A 1963 graduate of Nordonia High, he owned Classic Designs, a custom made graphics business which has operated since 1985. He was a Bronze Star U.S. Army veteran during the Vietnam War, where he served as a radioman.

“The work of Classic Designs is evident throughout Northfield Village on police, fire and service departments’ vehicles and signage,” said the proclamation. He is also survived by his wife Dolores. The business is now operated by Corradino’s sons Christopher and Marc.

Christopher Corradino thanked council and village officials for the recognition, noting his father would have been appreciative. “We consider this quite an honor,” he said. The proclamation will be framed and delivered to the family soon.

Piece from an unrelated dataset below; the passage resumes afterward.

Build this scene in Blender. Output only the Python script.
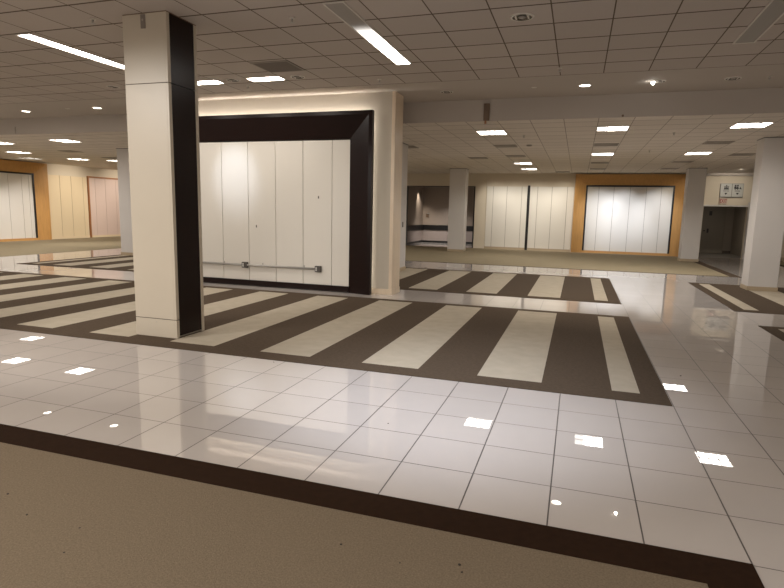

Council confirmed the mayor’s appointments of residents Bill Frazier and Sabrina Pines to the tax incentive review board. They will serve until Aug. 31, 2022. Law Director Brad Bryan said the board was established in 2017 to consider appeals of the village tax administrator’s decisions.

Council approved an expenditure of up to $7,500 for the purchase and installation of a new pole to support a new emergency siren. Members previously had OK’d $12,500 for the siren’s purchase.

Meanwhile, Building/Service Director Jason Walters reported he obtained some quotes for adding parking spaces at Huntington Park. Nehez said at a previous council meeting that some residents near the park have complained about on-street parking during ball games.

Walters said one area near the ballfield could be excavated and paved for about $40,000 and another area would cost about $30,000. The two areas could accommodate 14 to 15 cars. Walters said the first phase could be completed this year if Council desires to award a contract.

Walters also reported repairs have been made at village hall.